The Commission considers that proposals requesting a contribution from the EU of between EUR 2.0 and 2.5 million would allow this challenge to be addressed appropriately. Nonetheless, this does not preclude submission and selection of proposals requesting other amounts.

This topic contributes to the roadmap of the Energy-efficient Buildings (EeB) cPPP.

Taking into account that almost 50 % of Union’s final energy consumption is used for heating and cooling, of which 80 % is used in buildings[[DIRECTIVE (EU) 2018/844 OF THE EUROPEAN PARLIAMENT AND OF THE COUNCIL of 30 May 2018 amending Directive 2010/31/EU on the energy performance of buildings and Directive 2012/27/EU on energy efficiency)]], the achievement of the Union’s energy and climate goals is linked to the Union’s efforts to renovate its building stock by giving priority to energy efficiency. Buildings are becoming a factor in the generation of renewable energy and energy storage, but still the process should be accelerated.

Renewable energy supply systems are not generally applied to their full potential and their application should be considered as a great opportunity to reduce fossil fuel consumption for existing multi-apartment residential buildings, regardless of their size, pursuant to the principle of first ensuring that energy needs for heating and cooling are reduced to cost optimal levels.

There is a need to demonstrate the real performance (including economic performance) of innovative renewable and energy efficient solutions for heating, cooling and domestic hot water production in multi-apartment residential buildings and to provide information on the overall system performance to the end user.

The analyses of existing building stocks demonstrate the high potential of renewable system applications in multi-apartment residential buildings, in which heating and cooling energy is currently supplied mostly with high valued energy sources e.g. electricity and fossil fuels. The implementation of renewable systems is lower than in single-family buildings due to several barriers.
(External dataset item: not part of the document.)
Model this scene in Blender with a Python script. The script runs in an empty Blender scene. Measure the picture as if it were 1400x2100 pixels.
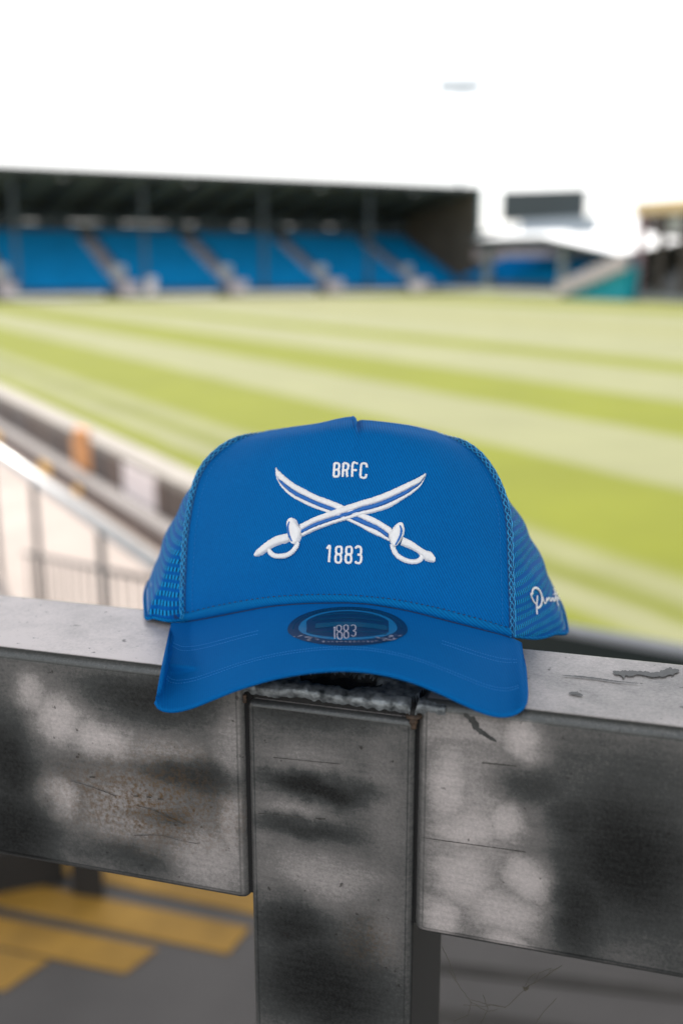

Proposals are expected to demonstrate the impacts listed below, using quantified indicators and targets wherever possible:

  • Renewable energy production (in kWh /year);
  • Primary energy savings and GHG emission savings triggered by the proposed solutions (compared to best available solution existing today);
  • Competitiveness of the heat delivered by the proposed solutions (compared to best available solution existing today);
  • To increase return of investment and reduce the pay-back time;
  • Scale of the replicability and scalability potential of the proposed solutions.